November 20 , 2001

ACLU Challenges Face Scanning at California Airport

Elinor Mills Abreu

SAN FRANCISCO (Reuters) -- As airports around the country scramble to install new security measures after the Sept. 11 attacks, a leading civil rights group is warning that passengers are now in danger of machines mistaking them for terrorists.

The American Civil Liberties Union on Tuesday asked an airport in northern California pioneering the use of facial recognition technology to stop scanning passenger faces in a hunt for possible terrorists.

Fresno's Yosemite Airport is conducting a trial run of technology comparing facial features with those in a database of photographs supplied by the FBI and Department of Justice web sites.

Airport spokeswoman Patti Miller said ``The system seems to be working exceedingly well'' and will continue to be used. She added that there have only been two false positive results since the system was installed Oct. 26.

``It has not identified any major terrorists, which is not surprising since we're not LAX (Los Angeles International Airport) or Miami,'' Miller added.

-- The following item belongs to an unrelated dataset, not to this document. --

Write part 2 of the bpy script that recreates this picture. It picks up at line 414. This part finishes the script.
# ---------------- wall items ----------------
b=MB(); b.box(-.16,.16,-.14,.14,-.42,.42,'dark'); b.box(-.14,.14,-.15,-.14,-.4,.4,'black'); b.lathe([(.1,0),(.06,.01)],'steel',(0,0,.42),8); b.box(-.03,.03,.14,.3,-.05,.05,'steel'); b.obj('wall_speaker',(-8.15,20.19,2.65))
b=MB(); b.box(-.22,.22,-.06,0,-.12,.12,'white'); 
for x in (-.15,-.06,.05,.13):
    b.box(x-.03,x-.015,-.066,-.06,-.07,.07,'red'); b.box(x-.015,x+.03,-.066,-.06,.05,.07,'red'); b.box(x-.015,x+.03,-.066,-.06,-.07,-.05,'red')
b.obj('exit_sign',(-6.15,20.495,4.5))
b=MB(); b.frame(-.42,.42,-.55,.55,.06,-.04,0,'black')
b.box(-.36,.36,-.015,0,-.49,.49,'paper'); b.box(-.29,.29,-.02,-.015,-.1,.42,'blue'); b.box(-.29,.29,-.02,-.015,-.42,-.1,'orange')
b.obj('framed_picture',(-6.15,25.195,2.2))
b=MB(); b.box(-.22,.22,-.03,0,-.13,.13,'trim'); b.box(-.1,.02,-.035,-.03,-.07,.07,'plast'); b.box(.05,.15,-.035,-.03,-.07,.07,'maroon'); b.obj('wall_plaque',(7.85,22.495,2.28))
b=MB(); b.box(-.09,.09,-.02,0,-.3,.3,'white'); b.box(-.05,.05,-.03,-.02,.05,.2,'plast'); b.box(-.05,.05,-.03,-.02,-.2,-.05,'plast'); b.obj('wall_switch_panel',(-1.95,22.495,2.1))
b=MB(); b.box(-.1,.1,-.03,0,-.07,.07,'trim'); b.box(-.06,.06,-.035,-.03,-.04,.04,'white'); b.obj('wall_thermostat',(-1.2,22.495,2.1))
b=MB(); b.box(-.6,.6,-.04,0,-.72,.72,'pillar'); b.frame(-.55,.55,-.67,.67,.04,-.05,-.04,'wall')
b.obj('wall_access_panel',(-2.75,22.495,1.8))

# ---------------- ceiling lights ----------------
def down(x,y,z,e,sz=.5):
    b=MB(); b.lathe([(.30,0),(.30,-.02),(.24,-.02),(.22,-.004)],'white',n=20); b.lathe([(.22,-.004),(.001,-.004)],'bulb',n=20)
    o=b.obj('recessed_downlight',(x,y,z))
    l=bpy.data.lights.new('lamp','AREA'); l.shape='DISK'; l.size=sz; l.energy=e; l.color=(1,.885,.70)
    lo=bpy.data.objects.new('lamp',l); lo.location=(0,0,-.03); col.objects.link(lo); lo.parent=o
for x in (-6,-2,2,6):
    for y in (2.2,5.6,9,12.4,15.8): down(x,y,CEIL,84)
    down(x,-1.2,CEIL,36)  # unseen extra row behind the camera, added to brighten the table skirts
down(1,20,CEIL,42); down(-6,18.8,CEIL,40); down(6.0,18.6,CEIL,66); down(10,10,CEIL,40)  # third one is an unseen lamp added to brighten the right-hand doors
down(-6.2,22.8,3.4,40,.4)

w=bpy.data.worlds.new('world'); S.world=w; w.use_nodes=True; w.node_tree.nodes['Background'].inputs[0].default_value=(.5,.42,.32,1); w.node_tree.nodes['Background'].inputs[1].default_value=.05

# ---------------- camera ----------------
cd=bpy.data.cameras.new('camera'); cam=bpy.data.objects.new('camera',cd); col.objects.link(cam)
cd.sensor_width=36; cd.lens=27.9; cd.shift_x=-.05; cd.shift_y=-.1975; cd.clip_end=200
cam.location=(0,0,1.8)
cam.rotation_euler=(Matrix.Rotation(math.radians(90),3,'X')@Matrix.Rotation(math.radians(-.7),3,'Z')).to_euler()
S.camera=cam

The ACLU complains that such use of the technology won't catch criminals and will only inconvenience innocent people and give airport security personnel a false sense of security.

``It will result in bad guys getting a free pass onto the airplane and a lot of good people getting hassled,'' said Barry Steinhardt, ACLU national associate director.

He added, ``There is no photographic database of terrorists but even if there were, the technology is no more than ... a coin toss. They're getting the illusion of security and security personnel are letting their guard down. The real scandal here is when a terrorist gets on the plane airport, officials will get fired and the (technology) company's stock price will go down.''

The ACLU is also asking airports in Boston, Massachusetts; Providence, Rhode Island; and Oakland, California to stop using facial recognition technology, Steinhardt said, adding, ``We're not at the lawsuit stage yet.''


Experts say facial recognition technology is best used for applications such as verifying employee access to buildings where the identity of an individual is confirmed, rather than trying to match up a random face from a database of hundreds or thousands of images.

Facial recognition technology isn't as accurate as other types of biometrics because people can easily change their appearance with beards, sunglasses, weight gain or loss and by natural aging, Steinhardt said.

However, Miller said the airport welcomes any technology that can offer additional security, even if it's not perfect. ``It does not delay passengers or inhibit traffic whatsoever and yet it is an added level of security,'' she said.

The technology is provided by Pelco Inc., which is located across the street from the airport. Pelco asked the airport if it could test the system, Miller said.

About 2,000 passengers a day pass through the airport's gates, not including crew and airport workers, she said.

Facial recognition technology first created a controversy when it was revealed that law enforcement officials used it during last year's Super Bowl game in Tampa, Florida. Since the hijacking attacks of Sept. 11, more government officials and companies have been looking at the technology.

Facial scanning technology is used in Iceland's Keflavik airport, among other airports. Meanwhile, airports in London, Canada and the United States use iris and hand scanning technologies, mostly to control employee access to building areas.